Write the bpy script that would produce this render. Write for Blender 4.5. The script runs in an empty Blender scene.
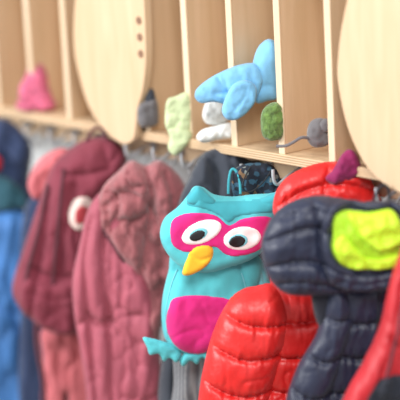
import bpy, bmesh, math, random
import numpy as np
from mathutils import Vector, noise, Quaternion
from mathutils.geometry import delaunay_2d_cdt
random.seed(3)
Z0=0.95
ALPHA=math.radians(50); PITCH=math.radians(12.5); ROLL=math.radians(3)
R=Vector((math.cos(ALPHA),math.sin(ALPHA),0)); N=Vector((math.sin(ALPHA),-math.cos(ALPHA),0)); UPZ=Vector((0,0,1))
def lin(c):
    return tuple(((v/255)/12.92 if v/255<=0.04045 else ((v/255+0.055)/1.055)**2.4) for v in c)+(1,)
# ---------------------------------------------------------------- materials
def newmat(name):
    m=bpy.data.materials.new(name); m.use_nodes=True
    return m, m.node_tree, m.node_tree.nodes['Principled BSDF']
def fabric(name,col,rough=.85,bump=.25,scale=900,sheen=.15,var=.12,vscale=14,dist=.001,coat=0):
    m,t,b=newmat(name); c=lin(col)
    tc=t.nodes.new('ShaderNodeTexCoord')
    n1=t.nodes.new('ShaderNodeTexNoise'); n1.inputs['Scale'].default_value=vscale; n1.inputs['Detail'].default_value=4
    n2=t.nodes.new('ShaderNodeTexNoise'); n2.inputs['Scale'].default_value=scale; n2.inputs['Detail'].default_value=3
    t.links.new(tc.outputs['Object'],n1.inputs['Vector']); t.links.new(tc.outputs['Object'],n2.inputs['Vector'])
    r=t.nodes.new('ShaderNodeValToRGB')
    r.color_ramp.elements[0].position=.3; r.color_ramp.elements[1].position=.7
    r.color_ramp.elements[0].color=tuple(v*(1-var) for v in c[:3])+(1,)
    r.color_ramp.elements[1].color=tuple(min(1,v*(1+var)) for v in c[:3])+(1,)
    t.links.new(n1.outputs['Fac'],r.inputs['Fac']); t.links.new(r.outputs['Color'],b.inputs['Base Color'])
    bp=t.nodes.new('ShaderNodeBump'); bp.inputs['Strength'].default_value=bump; bp.inputs['Distance'].default_value=dist
    t.links.new(n2.outputs['Fac'],bp.inputs['Height']); t.links.new(bp.outputs['Normal'],b.inputs['Normal'])
    b.inputs['Roughness'].default_value=rough
    b.inputs['Sheen Weight'].default_value=sheen
    b.inputs['Coat Weight'].default_value=coat; b.inputs['Coat Roughness'].default_value=.35
    return m
def nylon(name,col,rough=.42,sheen=.05):
    return fabric(name,col,rough,.3,80,sheen,.05,9,.004)
def wood(name,col,ply=False,vert=False):
    m,t,b=newmat(name); c=lin(col)
    tc=t.nodes.new('ShaderNodeTexCoord'); mp=t.nodes.new('ShaderNodeMapping')
    mp.inputs['Scale'].default_value=(22,22,2.2) if vert else (2.5,30,30)
    t.links.new(tc.outputs['Object'],mp.inputs['Vector'])
    n1=t.nodes.new('ShaderNodeTexNoise'); n1.inputs['Scale'].default_value=1.6; n1.inputs['Detail'].default_value=5; n1.inputs['Distortion'].default_value=.6
    t.links.new(mp.outputs['Vector'],n1.inputs['Vector'])
    r=t.nodes.new('ShaderNodeValToRGB'); r.color_ramp.elements[0].position=.3; r.color_ramp.elements[1].position=.72
    r.color_ramp.elements[0].color=(c[0]*.9,c[1]*.87,c[2]*.81,1); r.color_ramp.elements[1].color=(min(1,c[0]*1.03),c[1]*1.03,c[2]*1.04,1)
    t.links.new(n1.outputs['Fac'],r.inputs['Fac'])
    out=r.outputs['Color']
    if ply:
        w=t.nodes.new('ShaderNodeTexWave'); w.bands_direction='Z'; w.inputs['Scale'].default_value=62; w.inputs['Distortion'].default_value=.4
        t.links.new(tc.outputs['Object'],w.inputs['Vector'])
        r2=t.nodes.new('ShaderNodeValToRGB'); r2.color_ramp.elements[0].color=(.42,.30,.2,1); r2.color_ramp.elements[0].position=.25; r2.color_ramp.elements[1].color=(1,1,1,1); r2.color_ramp.elements[1].position=.6
        t.links.new(w.outputs['Fac'],r2.inputs['Fac'])
        mx=t.nodes.new('ShaderNodeMixRGB'); mx.blend_type='MULTIPLY'; mx.inputs[0].default_value=.6
        t.links.new(out,mx.inputs[1]); t.links.new(r2.outputs['Color'],mx.inputs[2]); out=mx.outputs['Color']
    t.links.new(out,b.inputs['Base Color']); b.inputs['Roughness'].default_value=.5
    return m
def plain(name,col,rough=.6,metal=0,var=.05):
    m=fabric(name,col,rough,.05,60,0,var,6); m.node_tree.nodes['Principled BSDF'].inputs['Metallic'].default_value=metal; return m

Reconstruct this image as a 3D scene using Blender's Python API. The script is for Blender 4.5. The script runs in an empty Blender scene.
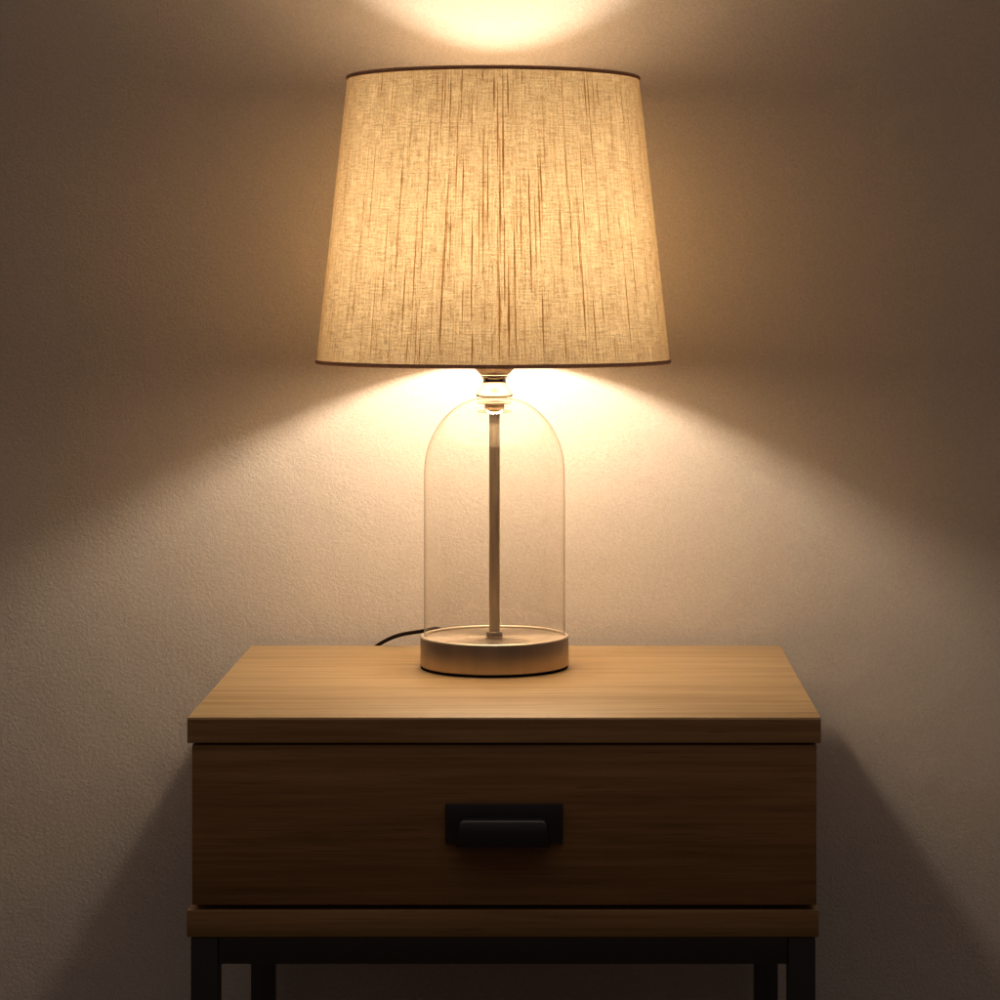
import bpy, bmesh, math, random
from mathutils import Vector
from math import sin, cos, pi, asin, radians
random.seed(11)
sc = bpy.context.scene
C = sc.collection

# ------------------------------------------------------------------ camera
# world: x right, y away from the camera, z up; table front face at y = 0, its middle at x = 0
TOP = 0.55                       # height of the table top
CAM = (0.0503, -1.8455, TOP + 0.3098)
cam_d = bpy.data.cameras.new('camera')
cam = bpy.data.objects.new('camera', cam_d)
C.objects.link(cam)
cam.location = CAM
cam.rotation_euler = (radians(90), 0, 0)
cam_d.sensor_width = 36
cam_d.lens = 36 * 2.6
cam_d.shift_x = -0.075
cam_d.shift_y = -0.219
cam_d.clip_start = 0.05
cam_d.clip_end = 100
sc.camera = cam

# ------------------------------------------------------------------ world: dim rest of an unlit room, zenith brightened to glint on the handle
wd = bpy.data.worlds.new('World')
sc.world = wd
wd.use_nodes = True
wd.cycles.sampling_method = 'NONE'
nt = wd.node_tree
nt.nodes.clear()
wo = nt.nodes.new('ShaderNodeOutputWorld')
bg = nt.nodes.new('ShaderNodeBackground')
tc = nt.nodes.new('ShaderNodeTexCoord')
sp = nt.nodes.new('ShaderNodeSeparateXYZ')
rp = nt.nodes.new('ShaderNodeValToRGB')
mr = nt.nodes.new('ShaderNodeMapRange')
mr.inputs['From Min'].default_value = -1
mr.inputs['From Max'].default_value = 1
nt.links.new(tc.outputs['Generated'], sp.inputs[0])
nt.links.new(sp.outputs['Z'], mr.inputs['Value'])
nt.links.new(mr.outputs[0], rp.inputs[0])
els = rp.color_ramp.elements
els.new(0.5)
els.new(0.75)
for el, (p, c) in zip(els, ((0.27, (0.010, 0.0078, 0.0070)), (0.5, (0.0165, 0.0118, 0.0103)), (0.82, (0.082, 0.063, 0.057)), (0.97, (0.52, 0.42, 0.35)))):
    el.position = p
    el.color = (*c, 1)
nt.links.new(rp.outputs[0], bg.inputs['Color'])
bg.inputs['Strength'].default_value = 1.0
nt.links.new(bg.outputs[0], wo.inputs['Surface'])

# ------------------------------------------------------------------ exposure and render
BULB_STRENGTH = 226.0
BULB_COLOR = (1.0, 0.81, 0.60)
sc.view_settings.view_transform = 'Standard'
sc.view_settings.look = 'None'
sc.view_settings.exposure = 0.0
sc.view_settings.gamma = 1.0
sc.view_settings.use_curve_mapping = False
sc.render.engine = 'CYCLES'
cy = sc.cycles
cy.use_denoising = True
try:
    cy.denoiser = 'OPENIMAGEDENOISE'
    cy.denoising_input_passes = 'RGB_ALBEDO_NORMAL'
except Exception:
    pass
cy.max_bounces = 14
cy.diffuse_bounces = 6
cy.glossy_bounces = 6
cy.transmission_bounces = 8
cy.transparent_max_bounces = 16
cy.caustics_reflective = False
cy.use_adaptive_sampling = False
cy.caustics_refractive = False
cy.blur_glossy = 0.3
cy.sample_clamp_indirect = 6.0
cy.sample_clamp_direct = 0.0

# ------------------------------------------------------------------ helpers
def tag(o, label=None, cat=None, kind=None):
    if label: o['label'] = label
    if cat: o['category'] = cat
    if kind: o['kind'] = kind
    return o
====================
### WORK REQUIRED
Look through the entries above and count each line holding "render"; report the count alone.

### CORRECT RESULT
3